Father urges judges to publish rulings on his 10-year family court battle

A man has called on judges to reveal details of his decade-long family court battle with an ex-partner over access to their child.

Father urges judges to publish rulings on his 10-year family court battle

A man has called on judges to reveal details of his decade-long family court battle with an ex-partner over access to their child.

The man, from Norwich in England, says the fight began shortly after his daughter, who is approaching her 10th birthday, was born and continues.

He says he has spent more than £500,000 on lawyers and dozens of hearings have been staged in six courts in two different areas of England before numerous judges.

But he says every hearing has been held in private and not one judge's ruling has been published despite judicial heads launching a drive for family court transparency.

He has raised concern in the wake of a report which said people were being left with a ''patchy understanding'' of the family justice system in England and Wales because judges were not consistently following guidance on the publication of case rulings.

Academics at Cardiff University's School of Law and Politics published the report in March.

They gathered data three years after judicial heads issued guidance to family court judges following ''secrecy'' complaints.

The man said his daughter lived with her mother. He said he wanted to spend more time with the girl and she wanted to spend more time with him. He says judges have not listened to the girl.

He said he would like James Munby, the President of the Family Division of the High Court and the most senior family court judge in England and Wales, to read his case file.

"I'd like Sir James to see if he thinks the process has been fair and transparent," said the man. "I don't think justice has been done to me. More importantly I don't think justice has been done to my daughter. I would like rulings to be published, anonymously, from my case."

The man said hundreds if not thousands of fathers were involved in similar cases.

"People should be given some idea of what happens so that lessons are learned," he said. "In my case, there have been hearings in the North East and in East Anglia. I've probably been represented by 10 barristers, including two QCs.

"There have been complaints about judges and applications for them not to oversee hearings.

"Nothing have ever been published."

Cardiff University researchers analysed more than 800 rulings published in the two years after transparency guidance was issued.

Their report says ''only 27 judges and 12 courts'' sent more than 10 cases to the British and Irish Legal Information Institute (Bailii) website for publication during that period

Family court judges told researchers that they did not have enough time to produce rulings that could be made available to the public in anonymised form.

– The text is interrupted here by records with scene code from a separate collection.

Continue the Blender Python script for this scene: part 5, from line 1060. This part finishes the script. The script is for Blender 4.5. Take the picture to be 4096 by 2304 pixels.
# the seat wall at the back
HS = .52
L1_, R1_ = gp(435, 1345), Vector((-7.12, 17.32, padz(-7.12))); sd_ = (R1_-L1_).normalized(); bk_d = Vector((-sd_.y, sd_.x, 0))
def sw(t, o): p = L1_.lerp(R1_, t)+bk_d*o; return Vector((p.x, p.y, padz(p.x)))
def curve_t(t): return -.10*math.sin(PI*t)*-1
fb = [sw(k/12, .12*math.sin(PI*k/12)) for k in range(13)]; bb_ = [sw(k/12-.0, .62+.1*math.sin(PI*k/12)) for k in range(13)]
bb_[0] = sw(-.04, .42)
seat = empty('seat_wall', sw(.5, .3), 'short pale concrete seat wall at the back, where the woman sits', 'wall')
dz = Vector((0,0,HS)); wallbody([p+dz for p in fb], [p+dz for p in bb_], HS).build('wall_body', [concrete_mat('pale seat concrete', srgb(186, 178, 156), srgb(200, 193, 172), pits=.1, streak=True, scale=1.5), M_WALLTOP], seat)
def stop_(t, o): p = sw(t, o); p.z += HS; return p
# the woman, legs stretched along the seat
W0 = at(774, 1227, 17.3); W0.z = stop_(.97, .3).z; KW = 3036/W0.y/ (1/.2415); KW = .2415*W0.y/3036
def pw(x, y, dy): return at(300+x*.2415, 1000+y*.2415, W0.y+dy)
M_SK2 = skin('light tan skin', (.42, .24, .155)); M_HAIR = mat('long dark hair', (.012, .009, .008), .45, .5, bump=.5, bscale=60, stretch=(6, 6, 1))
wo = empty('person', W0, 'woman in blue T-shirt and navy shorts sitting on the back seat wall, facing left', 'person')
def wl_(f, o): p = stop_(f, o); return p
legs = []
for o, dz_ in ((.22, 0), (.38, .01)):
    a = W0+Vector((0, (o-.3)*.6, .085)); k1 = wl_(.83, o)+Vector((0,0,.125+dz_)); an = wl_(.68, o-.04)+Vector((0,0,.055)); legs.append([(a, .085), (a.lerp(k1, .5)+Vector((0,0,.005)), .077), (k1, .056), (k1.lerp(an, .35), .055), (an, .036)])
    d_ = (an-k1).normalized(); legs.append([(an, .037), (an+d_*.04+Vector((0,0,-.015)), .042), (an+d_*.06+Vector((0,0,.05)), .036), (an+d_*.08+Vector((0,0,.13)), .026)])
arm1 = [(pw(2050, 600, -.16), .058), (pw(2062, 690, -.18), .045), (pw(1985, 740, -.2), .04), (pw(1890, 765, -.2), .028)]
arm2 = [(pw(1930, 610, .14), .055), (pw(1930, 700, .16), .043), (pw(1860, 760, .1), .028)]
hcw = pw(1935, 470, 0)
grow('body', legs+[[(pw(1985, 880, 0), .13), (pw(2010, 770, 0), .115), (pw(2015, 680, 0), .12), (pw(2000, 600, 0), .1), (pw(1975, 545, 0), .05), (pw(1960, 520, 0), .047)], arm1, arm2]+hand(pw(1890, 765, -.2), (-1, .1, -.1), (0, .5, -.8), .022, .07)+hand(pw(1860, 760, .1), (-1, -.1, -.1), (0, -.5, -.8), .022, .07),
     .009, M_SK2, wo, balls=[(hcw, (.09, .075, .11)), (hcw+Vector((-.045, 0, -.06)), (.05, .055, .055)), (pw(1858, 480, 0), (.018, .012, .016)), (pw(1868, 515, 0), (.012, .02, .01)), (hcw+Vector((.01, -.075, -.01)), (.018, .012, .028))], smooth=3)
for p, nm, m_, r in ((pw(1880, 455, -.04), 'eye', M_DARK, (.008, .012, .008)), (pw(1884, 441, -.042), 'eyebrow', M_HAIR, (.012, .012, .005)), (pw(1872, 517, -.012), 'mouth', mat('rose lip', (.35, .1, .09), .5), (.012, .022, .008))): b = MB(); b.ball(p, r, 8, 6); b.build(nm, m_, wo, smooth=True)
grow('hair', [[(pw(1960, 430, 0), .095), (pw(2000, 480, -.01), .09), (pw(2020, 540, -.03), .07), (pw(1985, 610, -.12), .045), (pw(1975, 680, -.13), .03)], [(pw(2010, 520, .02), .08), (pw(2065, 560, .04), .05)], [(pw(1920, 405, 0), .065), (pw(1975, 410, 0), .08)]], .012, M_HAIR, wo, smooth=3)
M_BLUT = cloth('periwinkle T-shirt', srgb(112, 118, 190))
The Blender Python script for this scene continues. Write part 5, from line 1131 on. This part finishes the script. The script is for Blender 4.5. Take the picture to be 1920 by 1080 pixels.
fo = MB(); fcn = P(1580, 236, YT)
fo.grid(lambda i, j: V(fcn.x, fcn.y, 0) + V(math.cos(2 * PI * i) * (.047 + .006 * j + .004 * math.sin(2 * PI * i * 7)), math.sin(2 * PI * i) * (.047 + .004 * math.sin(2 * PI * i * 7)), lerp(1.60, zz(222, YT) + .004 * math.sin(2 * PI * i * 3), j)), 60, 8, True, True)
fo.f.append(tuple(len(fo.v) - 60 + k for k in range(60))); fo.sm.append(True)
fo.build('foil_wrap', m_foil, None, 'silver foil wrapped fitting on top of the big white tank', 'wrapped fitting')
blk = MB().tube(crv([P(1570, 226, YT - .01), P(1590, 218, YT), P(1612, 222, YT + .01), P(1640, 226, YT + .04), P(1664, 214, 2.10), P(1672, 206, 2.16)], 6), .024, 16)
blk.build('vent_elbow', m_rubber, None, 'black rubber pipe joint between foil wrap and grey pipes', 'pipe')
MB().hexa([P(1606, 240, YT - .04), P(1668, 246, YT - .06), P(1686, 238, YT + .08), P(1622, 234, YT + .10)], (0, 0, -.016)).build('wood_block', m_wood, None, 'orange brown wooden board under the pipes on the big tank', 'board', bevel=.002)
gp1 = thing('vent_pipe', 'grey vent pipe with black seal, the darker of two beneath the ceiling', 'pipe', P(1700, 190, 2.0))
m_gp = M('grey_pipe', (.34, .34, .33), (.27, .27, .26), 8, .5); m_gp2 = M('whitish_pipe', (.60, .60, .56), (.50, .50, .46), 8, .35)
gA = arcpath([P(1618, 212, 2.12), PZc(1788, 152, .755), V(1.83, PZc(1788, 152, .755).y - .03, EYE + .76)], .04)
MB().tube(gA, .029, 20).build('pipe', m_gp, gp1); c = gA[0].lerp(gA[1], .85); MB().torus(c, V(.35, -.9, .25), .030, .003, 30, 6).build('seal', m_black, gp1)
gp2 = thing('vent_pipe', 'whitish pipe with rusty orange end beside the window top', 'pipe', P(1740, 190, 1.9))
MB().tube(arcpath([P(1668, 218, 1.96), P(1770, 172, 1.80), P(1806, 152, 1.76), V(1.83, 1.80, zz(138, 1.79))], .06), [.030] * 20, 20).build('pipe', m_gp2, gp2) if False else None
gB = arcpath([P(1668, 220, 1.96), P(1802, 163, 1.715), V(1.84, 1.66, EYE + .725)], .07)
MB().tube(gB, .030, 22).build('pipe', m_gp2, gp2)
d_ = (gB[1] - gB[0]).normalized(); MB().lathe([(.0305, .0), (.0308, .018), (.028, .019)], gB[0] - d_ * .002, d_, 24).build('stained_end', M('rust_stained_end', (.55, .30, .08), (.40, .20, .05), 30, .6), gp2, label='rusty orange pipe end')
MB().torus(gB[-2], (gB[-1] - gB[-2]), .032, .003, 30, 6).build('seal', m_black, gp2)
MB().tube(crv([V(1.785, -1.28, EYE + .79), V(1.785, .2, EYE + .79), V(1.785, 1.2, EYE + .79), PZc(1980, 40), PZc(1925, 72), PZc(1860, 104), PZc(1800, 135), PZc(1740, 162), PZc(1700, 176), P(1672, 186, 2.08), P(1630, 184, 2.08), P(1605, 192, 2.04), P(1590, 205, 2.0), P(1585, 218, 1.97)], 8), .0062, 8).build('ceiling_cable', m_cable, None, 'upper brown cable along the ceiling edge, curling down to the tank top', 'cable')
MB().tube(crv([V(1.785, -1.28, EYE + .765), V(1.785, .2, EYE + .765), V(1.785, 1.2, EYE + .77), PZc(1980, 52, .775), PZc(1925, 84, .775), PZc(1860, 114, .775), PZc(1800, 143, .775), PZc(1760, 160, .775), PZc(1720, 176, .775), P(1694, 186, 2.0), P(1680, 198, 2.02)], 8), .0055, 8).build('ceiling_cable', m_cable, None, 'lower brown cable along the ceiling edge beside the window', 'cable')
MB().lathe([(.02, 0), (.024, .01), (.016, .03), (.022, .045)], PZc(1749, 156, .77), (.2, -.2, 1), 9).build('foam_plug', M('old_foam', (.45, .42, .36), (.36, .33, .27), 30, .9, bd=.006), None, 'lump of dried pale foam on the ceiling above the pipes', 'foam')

A researchers' spokeswoman said: ''(The research) suggests that guidance given to judges to routinely publish their judgments is not being consistently followed, leaving the public with a patchy understanding of the family justice system.''

A spokesman for law firm Fletcher Day Solicitors, which represents the man, said: "Transparency in the family courts is as much about freedom as it is about accountability.

"Fathers who find themselves in this position should not be afraid to knock on the door of justice and expect it to be answered.

"We now live in a world where the power of judges to make life-changing decisions about our families demands fairness and anxious scrutiny."